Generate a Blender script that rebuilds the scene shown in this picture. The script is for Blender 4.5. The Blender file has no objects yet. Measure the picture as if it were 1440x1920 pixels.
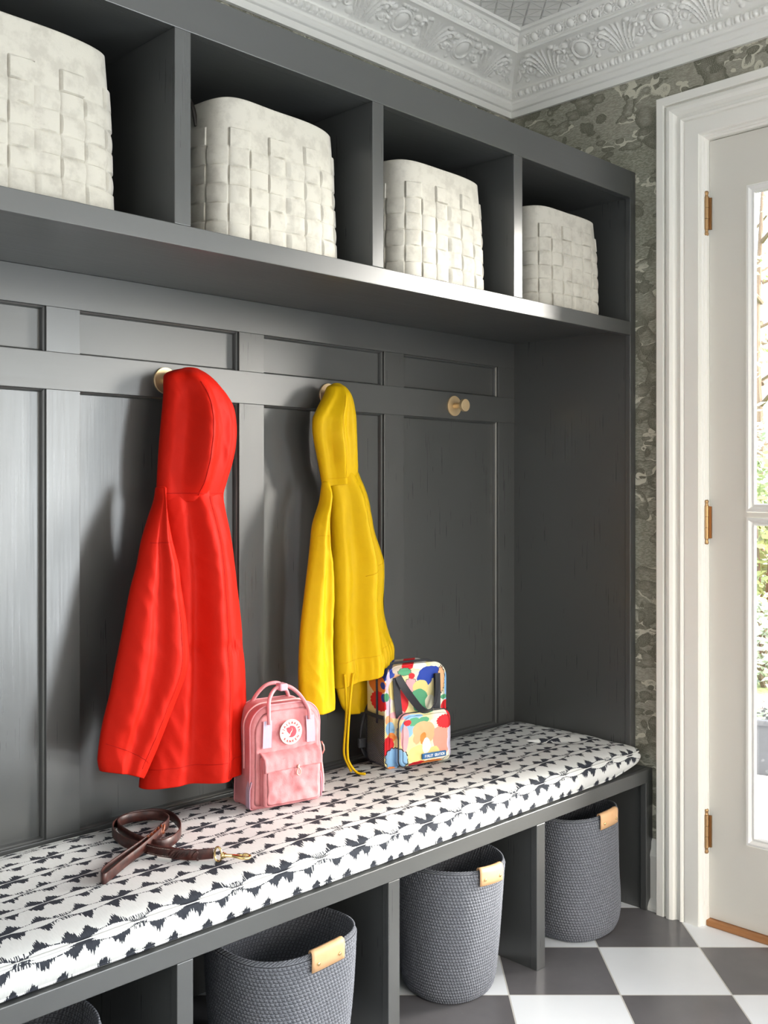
---
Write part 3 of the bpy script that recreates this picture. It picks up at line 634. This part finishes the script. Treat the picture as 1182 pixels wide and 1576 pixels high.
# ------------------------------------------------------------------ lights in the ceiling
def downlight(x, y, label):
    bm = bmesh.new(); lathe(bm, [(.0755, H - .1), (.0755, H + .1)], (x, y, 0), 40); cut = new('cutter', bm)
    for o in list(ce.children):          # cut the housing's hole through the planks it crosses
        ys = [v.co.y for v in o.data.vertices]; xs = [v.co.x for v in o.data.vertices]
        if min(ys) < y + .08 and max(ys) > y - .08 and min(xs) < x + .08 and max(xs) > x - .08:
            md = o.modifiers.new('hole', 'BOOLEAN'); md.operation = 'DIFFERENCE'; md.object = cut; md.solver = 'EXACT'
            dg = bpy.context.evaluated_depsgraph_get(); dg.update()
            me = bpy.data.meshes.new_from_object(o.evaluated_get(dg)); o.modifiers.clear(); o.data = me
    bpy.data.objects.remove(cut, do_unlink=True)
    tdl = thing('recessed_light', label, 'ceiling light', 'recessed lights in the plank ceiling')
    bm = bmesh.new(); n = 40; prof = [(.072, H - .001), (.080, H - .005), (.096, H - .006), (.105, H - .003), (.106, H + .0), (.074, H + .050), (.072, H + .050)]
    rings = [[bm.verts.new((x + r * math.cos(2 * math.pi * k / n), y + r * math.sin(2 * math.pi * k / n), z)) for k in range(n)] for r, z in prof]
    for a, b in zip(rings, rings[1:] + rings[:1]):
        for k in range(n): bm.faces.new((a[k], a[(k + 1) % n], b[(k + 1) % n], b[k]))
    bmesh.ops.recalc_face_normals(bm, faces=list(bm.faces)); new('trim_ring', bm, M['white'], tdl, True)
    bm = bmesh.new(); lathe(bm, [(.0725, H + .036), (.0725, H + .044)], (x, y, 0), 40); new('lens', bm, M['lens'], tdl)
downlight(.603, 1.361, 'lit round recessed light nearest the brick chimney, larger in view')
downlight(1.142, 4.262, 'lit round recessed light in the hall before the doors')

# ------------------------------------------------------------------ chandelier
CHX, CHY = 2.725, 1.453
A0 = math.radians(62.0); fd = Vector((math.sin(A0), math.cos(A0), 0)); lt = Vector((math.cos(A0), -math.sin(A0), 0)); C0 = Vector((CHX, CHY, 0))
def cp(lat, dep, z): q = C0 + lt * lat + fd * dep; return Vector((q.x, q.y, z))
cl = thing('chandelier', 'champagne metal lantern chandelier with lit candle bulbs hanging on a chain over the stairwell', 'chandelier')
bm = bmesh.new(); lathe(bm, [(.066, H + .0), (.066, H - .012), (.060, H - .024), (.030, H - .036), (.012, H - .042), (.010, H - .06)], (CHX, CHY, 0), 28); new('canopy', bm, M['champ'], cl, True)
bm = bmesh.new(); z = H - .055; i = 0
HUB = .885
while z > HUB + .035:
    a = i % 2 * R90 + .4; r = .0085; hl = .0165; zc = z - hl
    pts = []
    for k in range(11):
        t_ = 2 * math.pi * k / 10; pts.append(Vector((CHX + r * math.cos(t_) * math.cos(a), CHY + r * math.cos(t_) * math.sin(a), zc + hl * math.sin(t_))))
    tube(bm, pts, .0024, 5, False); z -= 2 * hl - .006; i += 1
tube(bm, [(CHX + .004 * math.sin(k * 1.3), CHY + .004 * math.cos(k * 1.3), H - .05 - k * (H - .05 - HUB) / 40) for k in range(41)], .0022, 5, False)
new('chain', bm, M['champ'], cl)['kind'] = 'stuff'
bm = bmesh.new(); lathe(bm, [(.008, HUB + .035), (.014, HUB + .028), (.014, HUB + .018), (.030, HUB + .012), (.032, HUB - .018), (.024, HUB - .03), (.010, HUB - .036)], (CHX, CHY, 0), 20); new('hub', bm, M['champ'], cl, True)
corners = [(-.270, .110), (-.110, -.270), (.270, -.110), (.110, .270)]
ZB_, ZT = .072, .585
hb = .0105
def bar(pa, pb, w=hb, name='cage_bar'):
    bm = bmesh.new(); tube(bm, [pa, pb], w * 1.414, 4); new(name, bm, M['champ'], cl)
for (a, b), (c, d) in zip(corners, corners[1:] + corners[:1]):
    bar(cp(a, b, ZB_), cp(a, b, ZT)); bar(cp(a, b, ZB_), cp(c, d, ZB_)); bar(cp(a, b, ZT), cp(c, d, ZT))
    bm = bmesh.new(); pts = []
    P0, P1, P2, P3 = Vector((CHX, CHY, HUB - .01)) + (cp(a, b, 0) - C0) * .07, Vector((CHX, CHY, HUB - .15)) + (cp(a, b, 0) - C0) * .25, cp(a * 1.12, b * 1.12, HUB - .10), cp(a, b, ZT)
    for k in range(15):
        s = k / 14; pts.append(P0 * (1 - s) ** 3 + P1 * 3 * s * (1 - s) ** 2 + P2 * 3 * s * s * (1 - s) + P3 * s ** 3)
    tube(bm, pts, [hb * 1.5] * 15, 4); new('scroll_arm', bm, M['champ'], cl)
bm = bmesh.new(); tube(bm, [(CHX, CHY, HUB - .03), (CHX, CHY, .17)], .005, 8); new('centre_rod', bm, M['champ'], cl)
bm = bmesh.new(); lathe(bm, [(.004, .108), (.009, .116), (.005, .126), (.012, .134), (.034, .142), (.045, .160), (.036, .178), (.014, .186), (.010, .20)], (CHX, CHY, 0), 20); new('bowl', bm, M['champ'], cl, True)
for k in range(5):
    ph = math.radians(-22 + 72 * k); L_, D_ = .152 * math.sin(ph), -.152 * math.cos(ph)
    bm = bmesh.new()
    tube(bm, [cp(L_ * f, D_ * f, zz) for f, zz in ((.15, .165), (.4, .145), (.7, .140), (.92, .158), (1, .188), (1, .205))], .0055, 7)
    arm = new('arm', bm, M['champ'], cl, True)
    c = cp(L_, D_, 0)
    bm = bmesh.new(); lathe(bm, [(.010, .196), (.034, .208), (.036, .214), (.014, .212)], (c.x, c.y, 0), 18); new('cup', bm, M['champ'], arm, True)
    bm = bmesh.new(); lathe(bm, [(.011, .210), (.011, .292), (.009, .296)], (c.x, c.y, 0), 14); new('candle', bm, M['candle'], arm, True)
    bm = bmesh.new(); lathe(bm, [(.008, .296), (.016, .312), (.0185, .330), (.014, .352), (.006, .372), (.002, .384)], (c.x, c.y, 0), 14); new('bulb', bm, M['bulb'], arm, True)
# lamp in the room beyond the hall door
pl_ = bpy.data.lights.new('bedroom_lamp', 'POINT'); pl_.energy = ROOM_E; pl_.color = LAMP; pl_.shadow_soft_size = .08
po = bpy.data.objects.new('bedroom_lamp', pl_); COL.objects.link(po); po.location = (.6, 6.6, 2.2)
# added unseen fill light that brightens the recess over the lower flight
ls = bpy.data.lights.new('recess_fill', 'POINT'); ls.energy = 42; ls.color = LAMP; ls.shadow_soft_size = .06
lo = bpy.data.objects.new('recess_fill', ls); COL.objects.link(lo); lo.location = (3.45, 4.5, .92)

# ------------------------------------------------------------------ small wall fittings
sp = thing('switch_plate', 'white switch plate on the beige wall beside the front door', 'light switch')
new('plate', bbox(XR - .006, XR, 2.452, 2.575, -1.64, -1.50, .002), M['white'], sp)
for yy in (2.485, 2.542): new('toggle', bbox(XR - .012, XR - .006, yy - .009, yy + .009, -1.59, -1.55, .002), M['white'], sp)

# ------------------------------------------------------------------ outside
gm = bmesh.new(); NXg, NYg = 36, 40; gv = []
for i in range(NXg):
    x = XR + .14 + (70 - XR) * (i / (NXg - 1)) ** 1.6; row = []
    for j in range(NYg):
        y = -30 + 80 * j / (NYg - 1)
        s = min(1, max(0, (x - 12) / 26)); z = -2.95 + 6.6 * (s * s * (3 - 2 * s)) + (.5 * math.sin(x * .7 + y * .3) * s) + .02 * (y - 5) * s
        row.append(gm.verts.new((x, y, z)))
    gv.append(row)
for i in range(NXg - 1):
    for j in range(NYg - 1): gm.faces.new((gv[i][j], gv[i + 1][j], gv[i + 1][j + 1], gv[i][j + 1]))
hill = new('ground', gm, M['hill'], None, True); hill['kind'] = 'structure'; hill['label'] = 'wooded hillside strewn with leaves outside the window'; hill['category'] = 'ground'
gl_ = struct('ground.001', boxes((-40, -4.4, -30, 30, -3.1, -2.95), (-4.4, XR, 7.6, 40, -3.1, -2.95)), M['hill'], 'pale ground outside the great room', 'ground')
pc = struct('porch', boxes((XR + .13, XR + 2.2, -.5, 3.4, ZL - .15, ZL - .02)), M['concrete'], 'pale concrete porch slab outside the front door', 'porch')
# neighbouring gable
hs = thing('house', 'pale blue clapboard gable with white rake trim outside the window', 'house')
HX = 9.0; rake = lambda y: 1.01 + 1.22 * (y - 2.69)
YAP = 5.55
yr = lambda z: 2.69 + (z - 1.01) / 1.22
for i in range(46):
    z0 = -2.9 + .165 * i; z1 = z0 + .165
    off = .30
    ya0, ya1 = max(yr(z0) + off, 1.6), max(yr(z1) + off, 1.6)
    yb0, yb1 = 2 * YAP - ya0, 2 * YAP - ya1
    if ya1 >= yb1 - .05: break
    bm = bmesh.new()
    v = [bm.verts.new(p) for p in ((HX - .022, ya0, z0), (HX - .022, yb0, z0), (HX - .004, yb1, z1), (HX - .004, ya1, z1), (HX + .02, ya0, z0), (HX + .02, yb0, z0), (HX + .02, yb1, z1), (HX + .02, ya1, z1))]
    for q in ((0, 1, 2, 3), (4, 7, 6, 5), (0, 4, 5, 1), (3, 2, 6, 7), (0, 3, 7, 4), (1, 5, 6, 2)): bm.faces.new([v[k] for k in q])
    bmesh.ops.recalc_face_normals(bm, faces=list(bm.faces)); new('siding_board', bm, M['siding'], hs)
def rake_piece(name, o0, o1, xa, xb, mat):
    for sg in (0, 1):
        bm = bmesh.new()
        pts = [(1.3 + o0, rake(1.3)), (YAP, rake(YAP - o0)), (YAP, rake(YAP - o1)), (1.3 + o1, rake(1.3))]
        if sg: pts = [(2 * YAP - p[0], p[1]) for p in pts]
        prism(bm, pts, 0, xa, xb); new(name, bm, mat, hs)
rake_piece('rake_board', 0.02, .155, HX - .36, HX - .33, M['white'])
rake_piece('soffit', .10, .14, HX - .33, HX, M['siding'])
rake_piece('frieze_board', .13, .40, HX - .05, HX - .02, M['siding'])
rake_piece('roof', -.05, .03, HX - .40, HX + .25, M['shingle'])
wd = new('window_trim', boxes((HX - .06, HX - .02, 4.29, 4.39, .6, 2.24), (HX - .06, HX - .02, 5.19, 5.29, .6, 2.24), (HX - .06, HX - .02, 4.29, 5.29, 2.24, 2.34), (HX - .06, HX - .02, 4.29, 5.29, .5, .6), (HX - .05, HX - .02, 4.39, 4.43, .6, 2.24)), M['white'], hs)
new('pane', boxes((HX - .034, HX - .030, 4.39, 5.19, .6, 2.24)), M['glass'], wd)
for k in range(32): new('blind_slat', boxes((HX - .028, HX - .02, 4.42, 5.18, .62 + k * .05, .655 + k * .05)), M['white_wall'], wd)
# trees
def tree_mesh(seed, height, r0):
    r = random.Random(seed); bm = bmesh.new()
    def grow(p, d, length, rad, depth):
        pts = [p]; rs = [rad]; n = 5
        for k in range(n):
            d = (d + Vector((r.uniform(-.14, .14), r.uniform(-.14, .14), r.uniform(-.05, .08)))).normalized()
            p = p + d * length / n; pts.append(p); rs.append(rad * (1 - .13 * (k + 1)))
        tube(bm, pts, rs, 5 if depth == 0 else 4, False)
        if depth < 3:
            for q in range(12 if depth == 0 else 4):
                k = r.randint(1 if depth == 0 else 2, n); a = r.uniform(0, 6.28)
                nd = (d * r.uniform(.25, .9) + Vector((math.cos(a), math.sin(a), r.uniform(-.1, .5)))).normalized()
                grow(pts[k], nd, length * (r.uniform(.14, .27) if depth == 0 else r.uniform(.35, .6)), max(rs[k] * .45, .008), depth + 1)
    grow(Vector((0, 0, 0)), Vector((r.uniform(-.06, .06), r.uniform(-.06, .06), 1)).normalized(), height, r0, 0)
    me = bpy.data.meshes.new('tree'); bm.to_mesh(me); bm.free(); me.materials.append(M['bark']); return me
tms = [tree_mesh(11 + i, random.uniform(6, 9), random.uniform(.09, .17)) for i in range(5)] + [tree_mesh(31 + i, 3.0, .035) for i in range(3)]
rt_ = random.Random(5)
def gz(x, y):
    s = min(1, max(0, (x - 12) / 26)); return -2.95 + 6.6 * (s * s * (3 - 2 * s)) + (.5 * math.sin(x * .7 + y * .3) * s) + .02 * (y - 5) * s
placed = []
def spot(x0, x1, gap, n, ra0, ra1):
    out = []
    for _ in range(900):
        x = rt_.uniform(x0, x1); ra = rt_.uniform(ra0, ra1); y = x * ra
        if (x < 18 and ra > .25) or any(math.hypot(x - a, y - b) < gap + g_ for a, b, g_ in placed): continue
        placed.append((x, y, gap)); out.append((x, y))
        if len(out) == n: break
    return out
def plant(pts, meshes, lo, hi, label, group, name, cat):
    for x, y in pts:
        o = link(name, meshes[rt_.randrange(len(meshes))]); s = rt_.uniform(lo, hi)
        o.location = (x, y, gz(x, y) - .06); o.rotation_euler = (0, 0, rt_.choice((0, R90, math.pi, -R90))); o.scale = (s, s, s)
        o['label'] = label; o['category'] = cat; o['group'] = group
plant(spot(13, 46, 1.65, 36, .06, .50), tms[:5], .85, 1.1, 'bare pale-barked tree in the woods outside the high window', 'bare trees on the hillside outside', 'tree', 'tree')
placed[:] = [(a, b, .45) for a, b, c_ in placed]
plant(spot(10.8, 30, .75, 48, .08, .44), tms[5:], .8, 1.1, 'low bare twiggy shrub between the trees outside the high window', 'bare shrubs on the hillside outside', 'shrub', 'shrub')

What you will do: Return only those lines of the records that contain the string "high".

Result below:
Write part 3 of the bpy script that recreates this picture. It picks up at line 634. This part finishes the script. Treat the picture as 1182 pixels wide and 1576 pixels high.
plant(spot(13, 46, 1.65, 36, .06, .50), tms[:5], .85, 1.1, 'bare pale-barked tree in the woods outside the high window', 'bare trees on the hillside outside', 'tree', 'tree')
plant(spot(10.8, 30, .75, 48, .08, .44), tms[5:], .8, 1.1, 'low bare twiggy shrub between the trees outside the high window', 'bare shrubs on the hillside outside', 'shrub', 'shrub')